IRELAND
The Guardian (UK)
John Boyne – author of The Boy in the Striped Pyjamas – grew up gay in Catholic Dublin. Now, after years of silence he is finally ready to write about sexual abuse within the church – and to talk about the effect it has had on his life
John Boyne
The Guardian, Friday 3 October 2014
Over the course of my writing life, I’ve often been asked why I don’t set my novels in Ireland. To this question, I had a stock reply: that I didn’t want to write about my own country until I had a story to tell. Now, having written a book that takes the subject of child abuse in the Irish Catholic church as its theme, I wonder if that answer was entirely honest.

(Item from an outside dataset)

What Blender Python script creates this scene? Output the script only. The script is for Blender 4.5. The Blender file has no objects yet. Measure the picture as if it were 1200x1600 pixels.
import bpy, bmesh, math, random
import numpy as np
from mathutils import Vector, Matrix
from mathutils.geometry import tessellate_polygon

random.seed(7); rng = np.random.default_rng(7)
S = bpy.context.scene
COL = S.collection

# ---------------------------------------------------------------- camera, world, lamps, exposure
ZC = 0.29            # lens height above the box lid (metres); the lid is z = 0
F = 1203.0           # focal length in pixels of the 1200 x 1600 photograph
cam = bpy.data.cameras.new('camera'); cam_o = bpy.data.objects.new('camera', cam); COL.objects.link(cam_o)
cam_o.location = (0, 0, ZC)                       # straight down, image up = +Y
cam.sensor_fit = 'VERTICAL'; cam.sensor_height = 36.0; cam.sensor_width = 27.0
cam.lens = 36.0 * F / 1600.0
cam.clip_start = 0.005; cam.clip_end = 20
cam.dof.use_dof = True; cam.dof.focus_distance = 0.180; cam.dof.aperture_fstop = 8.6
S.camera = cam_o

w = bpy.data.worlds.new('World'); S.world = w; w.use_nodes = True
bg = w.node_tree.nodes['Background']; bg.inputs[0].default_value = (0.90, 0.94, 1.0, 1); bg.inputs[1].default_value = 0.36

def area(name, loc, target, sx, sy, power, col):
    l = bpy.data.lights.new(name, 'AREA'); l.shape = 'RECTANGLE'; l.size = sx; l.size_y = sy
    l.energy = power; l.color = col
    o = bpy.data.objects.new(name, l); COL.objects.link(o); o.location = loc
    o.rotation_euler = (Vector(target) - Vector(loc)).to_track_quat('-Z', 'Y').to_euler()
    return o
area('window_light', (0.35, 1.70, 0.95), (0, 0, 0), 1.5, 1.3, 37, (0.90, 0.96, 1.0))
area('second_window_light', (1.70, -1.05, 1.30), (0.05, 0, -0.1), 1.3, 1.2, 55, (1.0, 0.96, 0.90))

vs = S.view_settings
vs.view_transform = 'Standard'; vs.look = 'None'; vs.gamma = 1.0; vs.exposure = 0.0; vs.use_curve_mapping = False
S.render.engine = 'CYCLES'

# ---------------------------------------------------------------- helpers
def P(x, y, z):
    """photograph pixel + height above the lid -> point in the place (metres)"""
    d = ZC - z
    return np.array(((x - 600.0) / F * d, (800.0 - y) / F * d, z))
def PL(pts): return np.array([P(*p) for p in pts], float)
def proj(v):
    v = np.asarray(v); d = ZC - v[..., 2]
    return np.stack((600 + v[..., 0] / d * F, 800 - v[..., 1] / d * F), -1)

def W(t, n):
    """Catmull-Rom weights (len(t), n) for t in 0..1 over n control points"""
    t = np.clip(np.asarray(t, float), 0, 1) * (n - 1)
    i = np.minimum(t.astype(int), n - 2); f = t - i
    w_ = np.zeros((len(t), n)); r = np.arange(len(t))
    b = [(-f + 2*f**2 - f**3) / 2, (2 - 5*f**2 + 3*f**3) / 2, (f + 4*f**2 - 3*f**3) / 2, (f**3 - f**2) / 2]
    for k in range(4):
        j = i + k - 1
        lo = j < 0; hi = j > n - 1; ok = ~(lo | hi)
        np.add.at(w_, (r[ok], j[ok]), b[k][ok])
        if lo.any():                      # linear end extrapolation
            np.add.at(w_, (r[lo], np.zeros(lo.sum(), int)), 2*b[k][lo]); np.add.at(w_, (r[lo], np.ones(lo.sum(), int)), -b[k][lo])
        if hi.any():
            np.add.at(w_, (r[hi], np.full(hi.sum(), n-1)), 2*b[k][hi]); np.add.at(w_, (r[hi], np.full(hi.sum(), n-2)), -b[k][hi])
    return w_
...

I’ve spent the past two years recalling experiences from my childhood and teenage years that I would rather forget, reliving events that should never have taken place and recreating through fiction, moments that seemed small at the time but that I’ve come to realise caused me great damage. Which makes me think that the real reason I never wrote about Ireland until now is explained in the opening sentence of my novel:
“I did not become ashamed of being Irish until I was well into the middle years of my life.”

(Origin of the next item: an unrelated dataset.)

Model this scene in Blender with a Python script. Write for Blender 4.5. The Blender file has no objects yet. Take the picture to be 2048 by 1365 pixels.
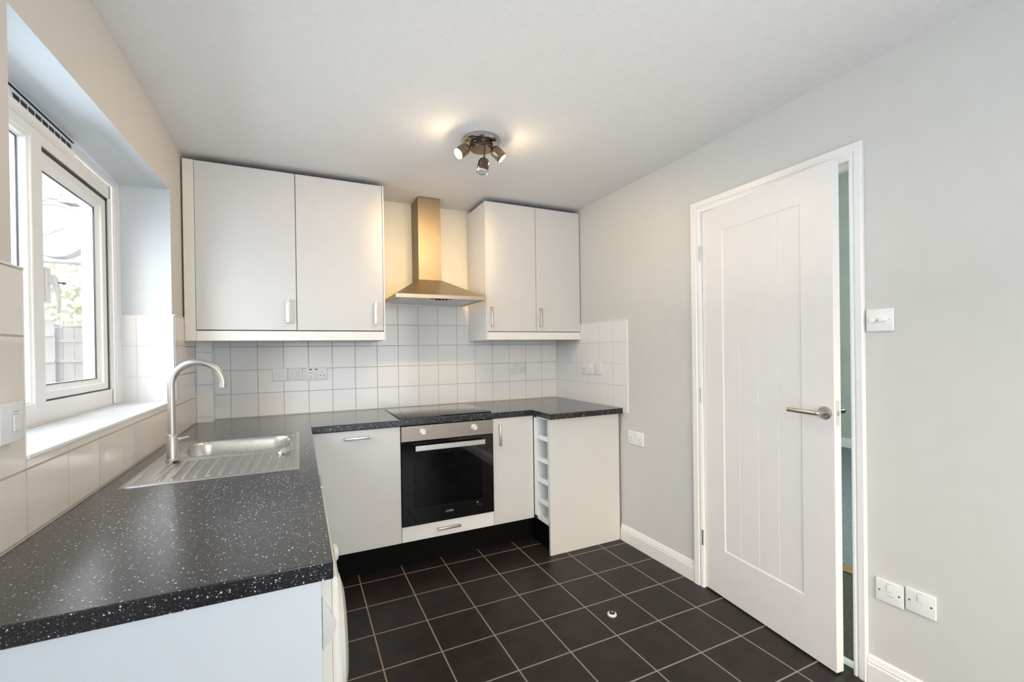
import bpy, bmesh, math, random
from mathutils import Vector, Matrix
random.seed(7)
PI = math.pi
sc = bpy.context.scene
COL = sc.collection

# ------------------------------------------------------------------ measures
HC = 2.408          # ceiling
W = 2.5604          # right wall face
WT = 0.910          # worktop top
TH = 0.036          # worktop thickness
X1, X2 = 0.612, 1.978
D, Y2, Y3 = 0.6226, -0.8606, -2.3394
FY = -0.612         # door faces of the back run
TS, TX, TZ = 0.14972, 0.16486, 1.3617   # wall tile pitch and offsets
YF = -4.30          # wall behind the camera

# ------------------------------------------------------------------ materials
def new_mat(name):
    m = bpy.data.materials.new(name); m.use_nodes = True
    nt = m.node_tree
    return m, nt, nt.nodes['Principled BSDF']

def N(nt, kind, **kw):
    n = nt.nodes.new(kind)
    for k, v in kw.items(): setattr(n, k, v)
    return n

def M(nt, op, a, b=None):
    n = N(nt, 'ShaderNodeMath', operation=op)
    for i, v in enumerate((a, b)):
        if v is None: continue
        if isinstance(v, (int, float)): n.inputs[i].default_value = v
        else: nt.links.new(v, n.inputs[i])
    return n.outputs[0]

def noise(nt, scale, detail=2.0, vec=None, rough=0.5):
    n = N(nt, 'ShaderNodeTexNoise'); n.inputs['Scale'].default_value = scale
    n.inputs['Detail'].default_value = detail; n.inputs['Roughness'].default_value = rough
    if vec is None: vec = N(nt, 'ShaderNodeNewGeometry').outputs['Position']
    nt.links.new(vec, n.inputs['Vector'])
    return n.outputs['Fac']

def ramp(nt, fac, stops):
    r = N(nt, 'ShaderNodeValToRGB')
    els = r.color_ramp.elements
    while len(els) < len(stops): els.new(0.5)
    for e, (p, c) in zip(els, stops):
        e.position = p; e.color = (*c, 1) if len(c) == 3 else c
    nt.links.new(fac, r.inputs['Fac'])
    return r.outputs['Color']

def bump(nt, bsdf, h, dist, strength=1.0):
    b = N(nt, 'ShaderNodeBump'); b.inputs['Distance'].default_value = dist
    b.inputs['Strength'].default_value = strength
    nt.links.new(h, b.inputs['Height']); nt.links.new(b.outputs['Normal'], bsdf.inputs['Normal'])

def mat(name, col, rough=0.5, metal=0.0, spec=None, var=0.03, scale=14.0, bmp=0.0, bscale=300.0, coat=0.0):
    """A plain surface with slight procedural variation of tone."""
    m, nt, b = new_mat(name)
    f = noise(nt, scale, 3)
    c0 = tuple(max(0, c * (1 - var)) for c in col); c1 = tuple(min(1, c * (1 + var)) for c in col)
    nt.links.new(ramp(nt, f, [(0.3, c0), (0.7, c1)]), b.inputs['Base Color'])
    b.inputs['Roughness'].default_value = rough; b.inputs['Metallic'].default_value = metal
    if spec is not None: b.inputs['Specular IOR Level'].default_value = spec
    if coat: b.inputs['Coat Weight'].default_value = coat; b.inputs['Coat Roughness'].default_value = 0.08
    if bmp: bump(nt, b, noise(nt, bscale, 3), bmp)
    return m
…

When I was growing up in Dublin in the 70s and 80s, the parish priest lived in the house to my left while eight nuns lived in the house to my right. I was an altar boy, went to a Catholic school and was brought to mass every Sunday. I knew there were Protestants in Dublin, and Methodists and Jews and Mormons, but I never laid eyes on any of them, and probably would have run a mile if I had. They were going to hell, after all, or so the priests told us. And as long as we learned our catechism by heart and lived good Catholic lives, we were not.